Quando andavo all’università ho approfondito un testo scritto da un certo Joseph Ratzinger intitolato “Un popolo messianico”. Il professor Ratzinger è diventato poi papa Benedetto XVI. Noi siamo il popolo del Messia: dobbiamo avere un sano orgoglio per questo. Oggi parliamo del Battesimo di Gesù, ma non possiamo non accennare al nostro Battesimo. Ci siamo trovati cristiani senza aver mai deciso di esserlo. Bisogna che decidiamo di esserlo! Questo è il nostro più grande impegno. Quello di voi ragazzi è che partecipiate alla catechesi parrocchiale; quello di noi adulti la riscoperta del Battesimo. Il Battesimo, dato quando si è bambini, deve svilupparsi, crescere.

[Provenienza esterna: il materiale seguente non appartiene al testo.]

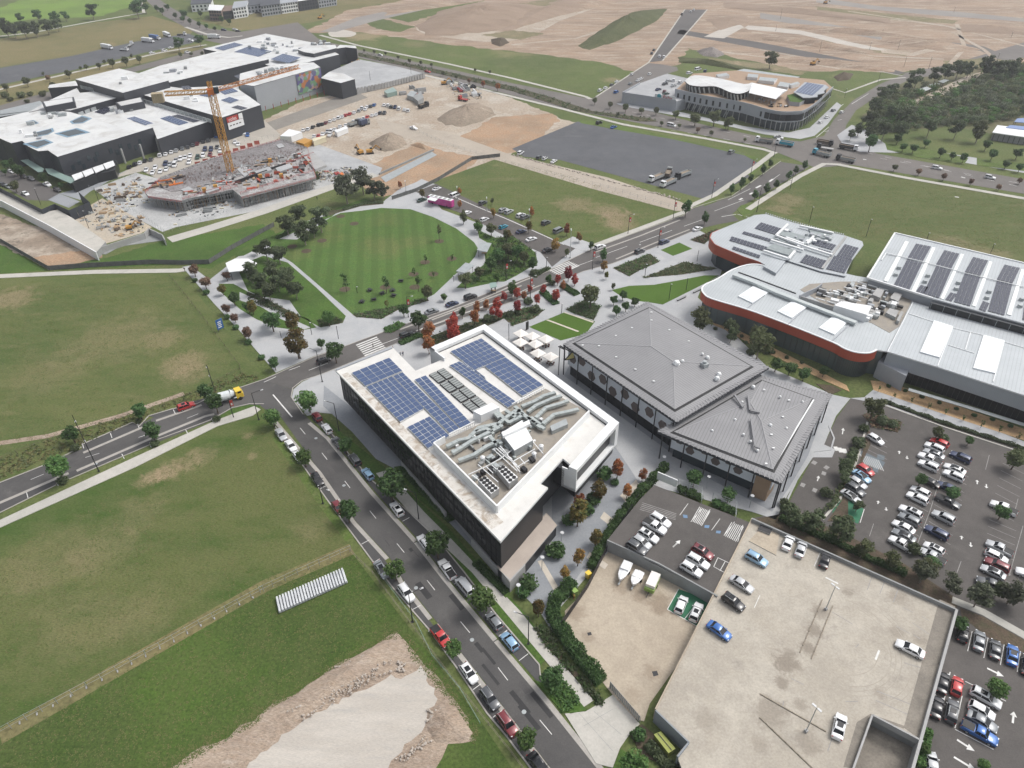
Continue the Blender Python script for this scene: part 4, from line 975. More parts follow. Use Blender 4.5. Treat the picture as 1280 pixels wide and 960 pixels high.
 # BUILDINGS
def bld(name,label,c,cat='building'):
 return thing(name,label,cat,(c[0],c[1],0),wcoords=True)
def pr(parent,name,poly,z0,z1,mats,mtop=None,bottom=False):
 m=MB();m.prism(poly,z0,z1,0,bottom=bottom,mtop=1 if mtop is not None else None)
 return m.build(name,[mats,mtop]if mtop is not None else mats,parent)
def stuffpart(o):o['kind']='stuff';return o
def solar(parent,f,corners,z,nc,nr,mat=None,objs=False,gap=.10,tilt=.0,name='solar_panel'):
 a,b,c,d=W(f,corners,z);mat=mat or PANEL
 u=((b-a)+(c-d))/2/nc;v=((d-a)+(c-b))/2/nr;o0=Vector(parent['_o'])
 if objs:
  k='pm%d'%len(_lp);m=MB();g=gap/2;gu,gv=g/u.length,g/v.length
  p=[u*gu+v*gv,u*(1-gu)+v*gv,u*(1-gu)+v*(1-gv),u*gu+v*(1-gv)]
  m.prism([(q.x,q.y)for q in p],0,.05);me=m.mesh('solar_panel',mat);_lp[k]=me
  for i in range(nc):
   for j in range(nr):
    q=a.lerp(b,(i+.5)/nc).lerp(d.lerp(c,(i+.5)/nc),(j+.5)/nr)-(u+v)/2-o0;part('solar_panel',me,parent,(q.x,q.y,z+.02))
  rail=MB();e=[a,b,c,d];rail.prism([(q.x,q.y)for q in e],z-.25,z-.005);rail.build('panel_rails',RAIL,parent)
 else:
  m=MB();g=gap/2;gu,gv=g/u.length,g/v.length
  for i in range(nc):
   for j in range(nr):
    q=a+u*i+v*j;p=[q+u*gu+v*gv,q+u*(1-gu)+v*gv,q+u*(1-gu)+v*(1-gv),q+u*gu+v*(1-gv)]
    m.prism([(t.x,t.y)for t in p],z,z+.06)
  stuffpart(m.build('solar_array',mat,parent))
def rbox(parent,name,f,corners,z0,z1,mats,mtop=None):
 return pr(parent,name,[(p.x,p.y)for p in W(f,corners,z1)],z0,z1,mats,mtop)
def wallparts(parent,name,line,z0,z1,t,mat):
 m=MB()
 for i in range(len(line)-1):strip(m,[line[i],line[i+1]],t/2,t/2,z0,z1)
 return m.build(name,mat,parent)
 # office block with the blue panels
ZR=13.0
oc=mid(W('P','419,462 606,405 774,528 626,677',ZR))
OF=bld('office_building','black sided office block with white roof full of blue solar panels',oc)
roofpx='419,462.5 490.5,434 519.4,463.4 554.5,448.6 537.3,434.5 606,405 774,528 721,587.5 703.7,573 675,604.5 685,609.5 625.6,677'
RP=[(p.x,p.y)for p in W('P',roofpx,ZR)]
pr(OF,'roof',RP,ZR-.55,ZR,WHITE,DIRTY_ROOF,True)
bodyp=inset(RP,.7)
pr(OF,'facade',bodyp,3.6,ZR-.56,BLACKCLAD,None,True)
A_,J_=at(419,462.5,ZR),at(625.6,677,ZR);I_=at(685,609.5,ZR)
sw=(J_-A_);sw.z=0;swn=Vector((-sw.y,sw.x,0)).normalized();swn=-swn if(oc-A_).dot(swn)>0 else swn
fin_=MB();fin_.box((0,0,0),(.06,.14,8.2));fin_me=fin_.mesh('fin',STEEL_DK)
ang=math.atan2(sw.y,sw.x)
for i in range(42):
 q=A_.lerp(J_,(i+.5)/42)-swn*.66-oc;part('fin',fin_me,OF,(q.x,q.y,8.1),(0,0,ang))
for zz in(5.4,8.0,10.4):
 m=MB();q0=A_.lerp(J_,.01)-swn*.68;q1=A_.lerp(J_,.985)-swn*.68
 m.bar((q0.x,q0.y,zz),(q1.x,q1.y,zz),.08,.14);m.build('floor_line',STEEL_DK,OF)
gl=inset(RP,3.2);pr(OF,'ground_floor_glass',gl,0,3.6,GLASSD)
em=worn('grimy_edge_sheet',(.66,.64,.60),(.56,.53,.48),.5,.65,stain=(.30,.23,.16),stainamt=.85,lo=.44,hi=.62)
sin_=-swn;q0,q1=A_.lerp(J_,.04)+sin_*.45,A_.lerp(J_,.95)+sin_*.45;m=MB();m.prism([(q0.x,q0.y),(q1.x,q1.y),(q1.x+sin_.x*3.0,q1.y+sin_.y*3.0),(q0.x+sin_.x*1.6,q0.y+sin_.y*1.6)],ZR,ZR+.012);m.build('roof_edge_sheet',em,OF)
for i in range(13):
 q=A_.lerp(J_,.08+i*.07);m=MB();m.bar((q.x+sin_.x*.3,q.y+sin_.y*.3,ZR+.02),(q.x+sin_.x*2.4,q.y+sin_.y*2.4,ZR+.02),.10,.03);m.build('membrane_joint',CONCW,OF)
wm=MB();wm.box((0,0,0),(3.4,.05,1.5));wme=wm.mesh('window',GLASSD)
for k,zz in enumerate((6.7,9.2)):
 for i in range(15):
  q=A_.lerp(J_,.12+.055*i)-swn*.675-oc;part('window',wme,OF,(q.x,q.y,zz),(0,0,ang))
base=W('P','501.7,577.5 557,641');wallparts(OF,'base_wall',W('8','0,0')if False else[Vector((p.x,p.y))for p in W('P','503,584 558,648')],0,1.9,.4,CONCW)
wallparts(OF,'base_wall',[Vector((p.x,p.y))for p in W('P','590,682 638,738')],0,2.4,.4,CONCW)
ZP=3.4
PD=[(p.x,p.y)for p in W('P','622,708 683,642 690,650 695.5,656.5 637.5,726.5',ZP)]
pr(OF,'podium',PD,0,ZP-.3,BLACKCLAD);pr(OF,'podium_roof',inset(PD,-.12),ZP-.3,ZP,CONCW,worn('beige_membrane',(.46,.40,.35),(.40,.345,.30),.3,.8))
rbox(OF,'podium_end_wall','P','627,714.6 637.5,726.8 656.8,706 655.6,704.6 637.6,724',0,ZP+.05,CONCW)
ZF=14.0
E_,F_,G_,H_,K_=[Vector((p.x,p.y))for p in W('P','537.3,434.5 606,405 774,528 721,587.5 703.7,573',ZF)]
cen=Vector((oc.x,oc.y))
FRM=[E_,F_,G_,H_]
outer=FRM;
def inw(p,q,d):
 u=(q-p).normalized();n=Vector((-u.y,u.x));return n*d if(cen-p).dot(n)>0 else-n*d
def strip_in(pts,d):
 out=[]
 for i,p in enumerate(pts):
  v=Vector((0,0));
  if i>0:a=inw(pts[i-1],p,1);v+=a
  if i<len(pts)-1:b=inw(p,pts[i+1],1);v+=b
  if 0<i<len(pts)-1:v=v*(d/max(.4,1+a.dot(b)))
  else:v=v*d
  out.append(p+v)
 return out
inner=strip_in(FRM,2.0)
for i in range(3):
 m=MB();m.prism([FRM[i],FRM[i+1],inner[i+1],inner[i]],ZR+.01,ZF,0);m.build('parapet_frame',WHITE,OF)
m=MB()
for i in range(3):
 b=strip_in(FRM,2.28);m.prism([inner[i],inner[i+1],b[i+1],b[i]],ZR+.01,ZR+.05)
m.build('box_gutter',STEEL_DK,OF)
side=MB();side.prism([E_,F_,F_+inw(E_,F_,.4),E_+inw(E_,F_,.4)],6.5,ZR);side.build('frame_side',WHITE,OF)
side=MB();side.prism([F_,G_,G_+inw(F_,G_,.5),F_+inw(F_,G_,.5)],6.5,ZR);side.build('frame_side',WHITE,OF)
a_=inw(G_,H_,1)
ue=E_-F_;side=MB();side.prism([E_,E_+inw(E_,F_,6.5),E_+inw(E_,F_,6.5)+(F_-E_).normalized()*.4,E_+(F_-E_).normalized()*.4],6.5,ZR+1.0);side.build('frame_side',WHITE,OF)
bx=MB();zb=7.4;gh=(H_-G_).normalized()
bx.prism([G_,G_+gh*1.5,G_+gh*1.5+a_*3,G_+a_*3],zb,ZR);bx.prism([H_-gh*.3,H_,H_+a_*3.6,H_-gh*.3+a_*3.6],zb,ZR)
bx.prism([G_+a_*-.02,H_+a_*-.02,H_+a_*3,G_+a_*3],zb,zb+.7);bx.build('front_box_surround',WHITE,OF)
bx=MB();bx.prism([G_+gh*1.4+a_*1.7,H_-gh*.2+a_*1.7,H_-gh*.2+a_*2.2,G_+gh*1.4+a_*2.2],zb+.6,ZR-.1);bx.build('front_window',GLASSB,OF)
m=MB()
for i in range(1,8):
 q=(G_+gh*1.4).lerp(H_-gh*.2,i/8)+a_*1.66;m.bar((q.x,q.y,zb+.6),(q.x,q.y,ZR-.1),.09)
stuffpart(m.build('window_mullions',STEEL_DK,OF))
bk=MB();bk.prism([K_,H_+a_*3.0,H_+a_*9,K_+a_*9],zb,ZR-.56);bk.build('box_return',BLACKCLAD,OF)
wallparts(OF,'roof_upstand',[Vector((p.x,p.y))for p in W('P','420.5,463 490,435.5',ZR)],ZR,ZR+.35,.5,GREYCLAD)
ZE=15.0
enc=W('P','542,553 621,632 736.5,513',ZE)
wallparts(OF,'plant_screen',[Vector((p.x,p.y))for p in enc[:2]],ZR,ZE,.35,WHITE);wallparts(OF,'plant_screen',[Vector((p.x,p.y))for p in enc[1:]],ZR,ZE+.01,.35,WHITE)
wallparts(OF,'plant_screen',[Vector((p.x,p.y))for p in W('P','542,553 556,545',ZE)],ZR,ZE,.25,WHITE)
m=MB()
for s in('561,543 593,527','640,505 680,484'):
 a,b=W('P',s,ZR+1.3);m.bar(a,b,.22)
 for i in range(14):
  q=a.lerp(b,i/13);m.bar((q.x,q.y,ZR),(q.x,q.y,ZR+1.3),.10)
stuffpart(m.build('plant_railing',WHITE,OF))
pr(OF,'plant_floor',[(p.x,p.y)for p in W('P','545,556 621,635 735,515 682,486 640,508 600,530',ZR)],ZR+.01,ZR+.06,worn('plant_deck',(.33,.295,.245),(.27,.25,.225),.5,.8,stain=(.20,.17,.14),stainamt=.6))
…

Mi viene da paragonare il Battesimo ad un seme, il seme della sequoia. La sequoia è un albero altissimo; può raggiungere 104 metri di altezza e 9 metri di diametro. La sequoia imponente che vediamo oggi è stata un piccolo seme. Se quel seme fosse stato tenuto nel cassetto, sarebbe rimasto così. Invece, piantato nella terra, è diventato un grande albero. Allo stesso modo il seme del Battesimo deve svilupparsi. Oggi, ricordando san Marino, che ad Acquaviva, secondo la tradizione, ha fatto i primi Battesimi, siamo ridiventati cristiani. Ho iniziato la celebrazione ammirando lo splendore della nostra Basilica, ora abbasso gli occhi e ammiro questo popolo, un “popolo messianico”. Che cosa si viene a fare in chiesa alla domenica? Si viene a sentirsi dire che siamo amati immensamente, che siamo la gioia del Signore. Ecco perché non vogliamo mai più mancare. Così sia.